Quelli che hanno conosciuto Giulia ricordano bene che ogni volta che lasciava la stanza, la casa, c’era da asciugarsi la fronte: o si ballava, o si cantava, o si schiantava dal ridere, o stavamo per prendere la macchina per andare da qualche parte. Quelli che invece hanno avuto la sfiga di non incontrarla, per poterla immaginare dovrebbero mischiare la Maria di Tutti Insieme Appassionatamente, la musicalità di Andrew Lloyd Webber e la semplicità di San Francesco per avvicinarsi, per difetto, a quel gomitolo di vita impazzita che era lei.
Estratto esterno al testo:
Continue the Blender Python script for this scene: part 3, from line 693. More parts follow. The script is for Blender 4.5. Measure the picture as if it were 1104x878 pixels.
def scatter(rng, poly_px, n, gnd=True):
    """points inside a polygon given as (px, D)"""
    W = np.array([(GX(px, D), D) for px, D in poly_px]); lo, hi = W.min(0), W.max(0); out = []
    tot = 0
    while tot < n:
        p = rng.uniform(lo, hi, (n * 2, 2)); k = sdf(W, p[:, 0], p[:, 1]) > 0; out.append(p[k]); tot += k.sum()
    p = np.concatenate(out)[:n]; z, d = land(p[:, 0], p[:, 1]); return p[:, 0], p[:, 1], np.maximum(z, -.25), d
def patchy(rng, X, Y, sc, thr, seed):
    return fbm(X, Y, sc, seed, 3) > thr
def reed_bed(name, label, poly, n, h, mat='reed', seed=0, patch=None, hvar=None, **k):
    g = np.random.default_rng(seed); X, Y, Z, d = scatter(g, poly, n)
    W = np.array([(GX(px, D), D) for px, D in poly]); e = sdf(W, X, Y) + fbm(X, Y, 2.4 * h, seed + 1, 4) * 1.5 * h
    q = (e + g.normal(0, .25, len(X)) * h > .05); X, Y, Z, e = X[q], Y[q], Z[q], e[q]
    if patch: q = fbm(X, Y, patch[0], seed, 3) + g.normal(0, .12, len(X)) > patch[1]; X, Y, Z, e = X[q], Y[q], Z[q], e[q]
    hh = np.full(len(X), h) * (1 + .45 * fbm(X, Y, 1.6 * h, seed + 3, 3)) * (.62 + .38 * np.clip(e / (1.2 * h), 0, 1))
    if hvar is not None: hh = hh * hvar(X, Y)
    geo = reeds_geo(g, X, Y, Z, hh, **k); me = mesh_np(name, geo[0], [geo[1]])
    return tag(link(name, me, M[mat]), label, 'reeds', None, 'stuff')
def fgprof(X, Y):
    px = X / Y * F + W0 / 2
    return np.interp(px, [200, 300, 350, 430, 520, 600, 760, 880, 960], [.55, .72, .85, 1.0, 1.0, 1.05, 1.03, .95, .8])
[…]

Certo, aveva i suoi lati negativi: cucinava come un pastore cieco. Portava calzini di spugna terribili. Aveva dei giubbotti che da soli impiegavano sei posti della macchina. E ogni tanto per provare un controcanto, all’improvviso (ndr: non c’era l’iPod) urlava una terza con la potenza del vulcano, qui, nel mio orecchio. All’urlo lancinante seguiva “E’ questa la voce che devi fare! Hai capito sì o no?!”. E io, riversa sul pavimento dopo un infarto, annotavo nella memoria breve.
Ma se la Musica era una sua (importante) declinazione, la sua natura risiedeva nella voglia di ridere, di vivere appieno: a Giulia avevano dato 10 talenti e ne riportava 100 a settimana. Giulia era il miglior broker alla banca dell’Amore e noi tutti attingevamo senza fine da lei, il nostro diavolo della Tazmania, rimanendo storditi a volte: “oh, ma levati le pile, ma facci stare un attimo tranquilli”. Niente, non era possibile.
La cosa che la faceva più ridere di me, non che io lo volessi, era il mio incedere sui tacchi alti, che non levo nemmeno per andare a letto: andiamo che sembri sciancata, ma ti levi quei cosiiiiii, e io le rispondevo me li levo, sì, il giorno che te ti metti un tailleur rosa.